Reader Peter K. sends this depressing essay by a SWPL mom who clearly has a rich inner life. Excerpt:

I am also trying to imagine a similar story being proposed for a book about a boy, or one intended for a boy audience. This brings me to my favorite line of the Cinderella book. When Cinderella receives the ring, the book tells us that “for the rest of the day, she could think of nothing else but the Prince she loved so dearly.” Really? Nothing else? She’s not multitasking even a little bit? Distracted by the latest Facebook post about the castle down the road? Nothing? I try to imagine the Prince having a similar problem. And the only thing that comes to mind is not something I can pitch to Disney.
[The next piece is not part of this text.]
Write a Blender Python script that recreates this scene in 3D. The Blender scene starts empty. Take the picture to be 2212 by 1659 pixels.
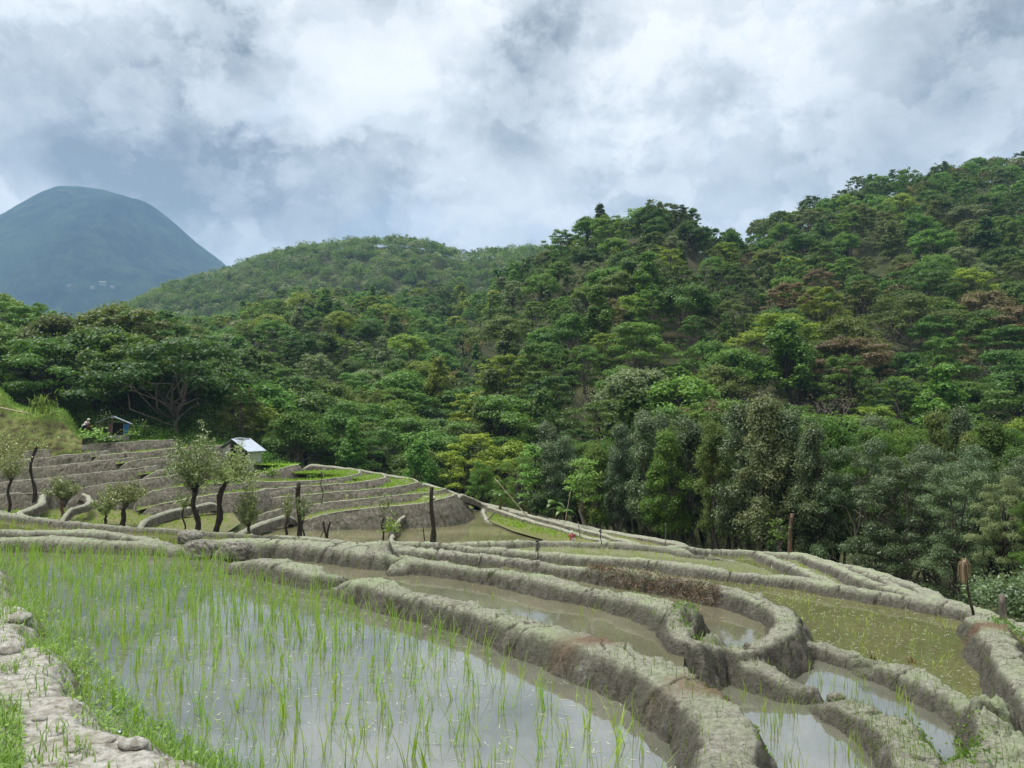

I realize that there are far more important threats to feminism than this book. I realize that Chris Brown performed at the Grammys, and that Nicholas Kristof has declared on NPR that “The greatest challenge of the 21st century is gender inequity in the developing countries.” I do not think my daughter is scarred by having read this book four times now (and listened to the accompanying CD.) I do not think she will even remember the story, probably because it is so astonishingly unmemorable. I know that not every children’s book needs to be an inspiration for how our children should lead their lives, what they should value and believe in.

And yet, I can’t help but be pissed off that this book exists. That somebody at Disney put resources into it, and somebody at Barnes & Noble gave it a privileged position in a display.

I can’t help but wonder if the stories we tell our children shouldn’t matter to us, just a little bit.

Amy Fox lives in Brooklyn. Has she not heard of the scarification threat from Israeli flat bread and gendered children’s millinery?!